Photos Bring the Story to Life

photo by Karolina Grabowska

photo by Karolina Grabowska

In any personal history project, photographs can amplify the text in extraordinary ways. The pictures are as significant as the words, and they require many hours of work.

The challenge is to get the right photos in the right format. The client typically goes through boxes and albumns and finds way, way, way too many images. How do they decide which ones would be best? This is a good question that leads directly back to the text. Once the client’s story is written, then the manuscript provides the story to be “illustrated.” Photo selection becomes easier. Photos then fall on or off the pages, so to speak.

We need to work with digital images, of the highest resolution possible, but not less than 600 dpi.

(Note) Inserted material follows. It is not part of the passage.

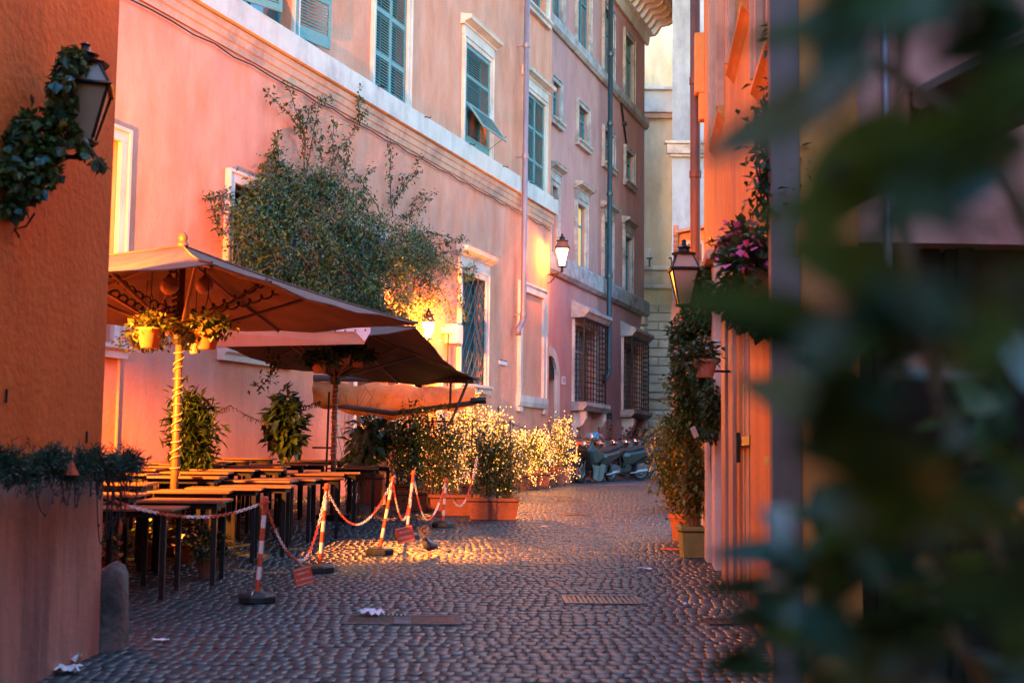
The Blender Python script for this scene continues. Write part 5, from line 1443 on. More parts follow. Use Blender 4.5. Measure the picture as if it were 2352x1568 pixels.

Unfortunately this can rule out some small family snapshots. We don’t want to remove an original image from the client’s home or office, because we don’t want the responsibility of keeping heirloom photographs safe. If it’s helpful, I can bring a portable scanner to the client and scan the pictures and documents.

A caption must accompany each photo. If the client doesn’t send captions with the digital images, then we end up with “floaters” — Who are these people? Where are they? When? The client and I send images back and forth via email until they are tagged appropriately, and that takes time.

A client generally sends the images to me via email attachments, but ultimately I order them and attach their captions in Dropbox, so that the client can see them too, in story order.

The right images in the right place add to the magical heirloom quality to the story, and bring it to life.